▶ **Given request**: Omit every picture and return the rest of the data unaltered.

▶ **Data**:
>> Start

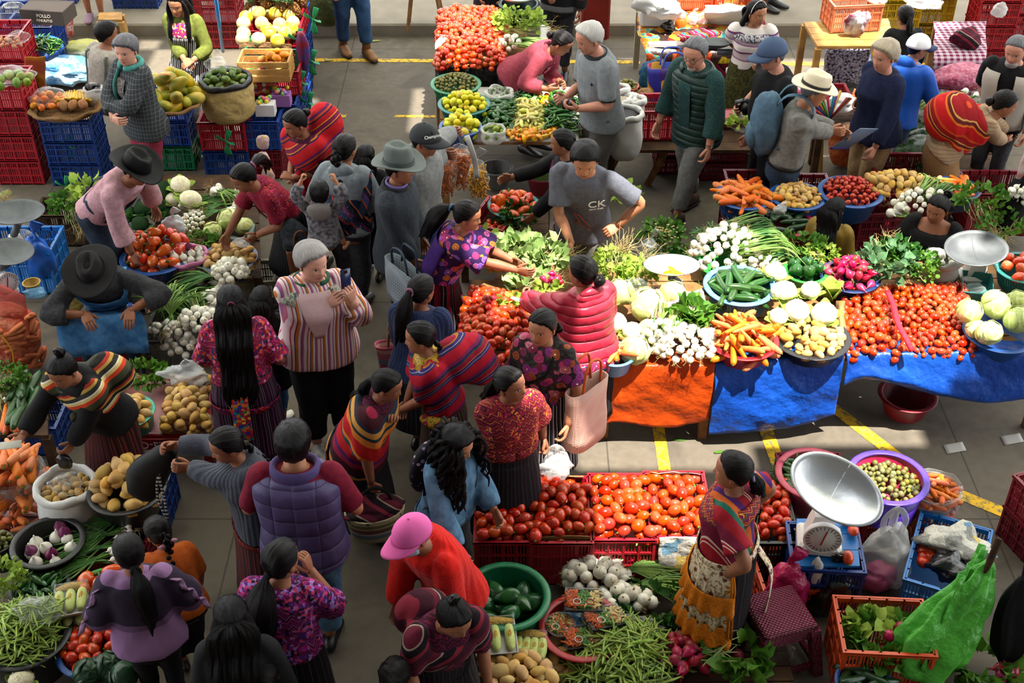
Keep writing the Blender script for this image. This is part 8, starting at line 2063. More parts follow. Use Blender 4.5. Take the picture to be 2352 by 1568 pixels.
for k,(px,py,z,n,l,m)in enumerate(((622,225,.62,1,'holding the sweets cartons',P_CBLUE),(628,150,.86,1,'under the mango box',P_CRED),(628,100,.92,1,'lined with kraft paper, full of melons',P_GREEN),(632,58,.96,1,'of melons above the green one',P_CRED),(640,18,1.0,1,'of pineapples at the top edge',P_CRED))):
 cc=P(px,py,z);crate(['blue','red','green','red','red'][k]+' lattice crate '+l,Vector((cc.x,cc.y+.05,z-.26)),0,m,.5,.38,.26)
for k,(px,py,n)in enumerate(((622,250,2),(628,190,3),(632,150,3),(640,110,4))):
 cc=P(px,py,.5)
 for i in range(n):crate(f'blue crate under the fruit tiers, {["front", "second", "third", "back"][k]} row, {ORD[i]}',Vector((cc.x+.02,cc.y+.35,i*.26)),0,P_CBLUE,.5,.36,.26)
t=thing('slatted_box','slatted wooden box of mangos','box',tuple(P(612,180,.86)+Vector((0,.06,0))))
for k in range(3):
 for s in(-1,1):pf('slat',box(-.23,.23,s*.15-.008,s*.15+.008,.01+k*.07,.06+k*.07),WOOD_L,t);pf('slat',box(s*.23-.008,s*.23+.008,-.15,.15,.01+k*.07,.06+k*.07),WOOD_L,t)
pf('box_floor',box(-.23,.23,-.15,.15,0,.012),WOOD_L,t)
for q in discp(P(632,135,1.04),.13,.11,.062,16,.07):piece('mango',q,lying(.5),'orange-yellow mango in the wooden box',None,1,1.0)
for q in discp(P(632,140,.98),.13,.11,.066,12,.05):piece('mango',q,lying(.5),'orange-yellow mango in the wooden box',None,1,1.0)
for px,py,z,n,l,g in((600,85,.95,9,'pale melon in the green crate','melons in the green crate'),(622,48,.99,11,'yellow melon in the red crate','melons in the red crate')):
 for q in quadp([P(555,py+14,z),P(675,py+14,z),P(672,py-18,z),P(560,py-18,z)],.12,n,.06):piece('melon',q,anyrot(),l,None,g,.92)
csheet('kraft_sheet','kraft paper lining hanging from the green melon crate',resamp([[P(550+40*i,98+7*j,.96-.03*j)for i in range(4)]for j in range(3)],12,10),PAPER,'paper',.004,.010)
PIN=NT('pineapple_skin',.7,.25);_d=PIN.voro(42,out='Distance');PIN.base(PIN.mix(_d,'#8a5a1c','#3a2410'));PIN.bump(_d,1.0,.03);PIN=PIN.m
PINM=MB().add(*lathe([(.02,-.09),(.05,-.08),(.064,-.03),(.064,.03),(.05,.075),(.02,.09)],18)).mesh('fruit',PIN)
mb=MB()
for k in range(22):a=k*2.4;big_leaf(mb,(0,0,.08),(mcos(a)*(.3+.02*k),msin(a)*(.3+.02*k),1),.13+.002*k,.011,.5)
PINC=mb.mesh('leaf_crown',L_BLUEG)
for k,(px,py,z)in enumerate(((575,24,1.0),(612,14,1.06),(638,6,1.08),(662,10,1.06),(648,26,1.04),(676,24,1.04),(690,2,1.06),(592,-2,1.04))):
 t=thing('pineapple','ripe pineapple on the top tier','pineapple',tuple(P(px,py,z)),group='pineapples on the top tier',rot=(RU(-.5,.5),RU(-.5,.5),RU(0,6)));obj('fruit',PINM,t);obj('leaf_crown',PINC,t)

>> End

▶ **Task output**:
Keep writing the Blender script for this image. This is part 8, starting at line 2063. More parts follow. Use Blender 4.5. Take the picture to be 2352 by 1568 pixels.
for k,(px,py,z,n,l,m)in enumerate(((622,225,.62,1,'holding the sweets cartons',P_CBLUE),(628,150,.86,1,'under the mango box',P_CRED),(628,100,.92,1,'lined with kraft paper, full of melons',P_GREEN),(632,58,.96,1,'of melons above the green one',P_CRED),(640,18,1.0,1,'of pineapples at the top edge',P_CRED))):
 cc=P(px,py,z);crate(['blue','red','green','red','red'][k]+' lattice crate '+l,Vector((cc.x,cc.y+.05,z-.26)),0,m,.5,.38,.26)
for k,(px,py,n)in enumerate(((622,250,2),(628,190,3),(632,150,3),(640,110,4))):
 cc=P(px,py,.5)
 for i in range(n):crate(f'blue crate under the fruit tiers, {["front", "second", "third", "back"][k]} row, {ORD[i]}',Vector((cc.x+.02,cc.y+.35,i*.26)),0,P_CBLUE,.5,.36,.26)
t=thing('slatted_box','slatted wooden box of mangos','box',tuple(P(612,180,.86)+Vector((0,.06,0))))
for k in range(3):
 for s in(-1,1):pf('slat',box(-.23,.23,s*.15-.008,s*.15+.008,.01+k*.07,.06+k*.07),WOOD_L,t);pf('slat',box(s*.23-.008,s*.23+.008,-.15,.15,.01+k*.07,.06+k*.07),WOOD_L,t)
pf('box_floor',box(-.23,.23,-.15,.15,0,.012),WOOD_L,t)
for q in discp(P(632,135,1.04),.13,.11,.062,16,.07):piece('mango',q,lying(.5),'orange-yellow mango in the wooden box',None,1,1.0)
for q in discp(P(632,140,.98),.13,.11,.066,12,.05):piece('mango',q,lying(.5),'orange-yellow mango in the wooden box',None,1,1.0)
for px,py,z,n,l,g in((600,85,.95,9,'pale melon in the green crate','melons in the green crate'),(622,48,.99,11,'yellow melon in the red crate','melons in the red crate')):
 for q in quadp([P(555,py+14,z),P(675,py+14,z),P(672,py-18,z),P(560,py-18,z)],.12,n,.06):piece('melon',q,anyrot(),l,None,g,.92)
csheet('kraft_sheet','kraft paper lining hanging from the green melon crate',resamp([[P(550+40*i,98+7*j,.96-.03*j)for i in range(4)]for j in range(3)],12,10),PAPER,'paper',.004,.010)
PIN=NT('pineapple_skin',.7,.25);_d=PIN.voro(42,out='Distance');PIN.base(PIN.mix(_d,'#8a5a1c','#3a2410'));PIN.bump(_d,1.0,.03);PIN=PIN.m
PINM=MB().add(*lathe([(.02,-.09),(.05,-.08),(.064,-.03),(.064,.03),(.05,.075),(.02,.09)],18)).mesh('fruit',PIN)
mb=MB()
for k in range(22):a=k*2.4;big_leaf(mb,(0,0,.08),(mcos(a)*(.3+.02*k),msin(a)*(.3+.02*k),1),.13+.002*k,.011,.5)
PINC=mb.mesh('leaf_crown',L_BLUEG)
for k,(px,py,z)in enumerate(((575,24,1.0),(612,14,1.06),(638,6,1.08),(662,10,1.06),(648,26,1.04),(676,24,1.04),(690,2,1.06),(592,-2,1.04))):
 t=thing('pineapple','ripe pineapple on the top tier','pineapple',tuple(P(px,py,z)),group='pineapples on the top tier',rot=(RU(-.5,.5),RU(-.5,.5),RU(0,6)));obj('fruit',PINM,t);obj('leaf_crown',PINC,t)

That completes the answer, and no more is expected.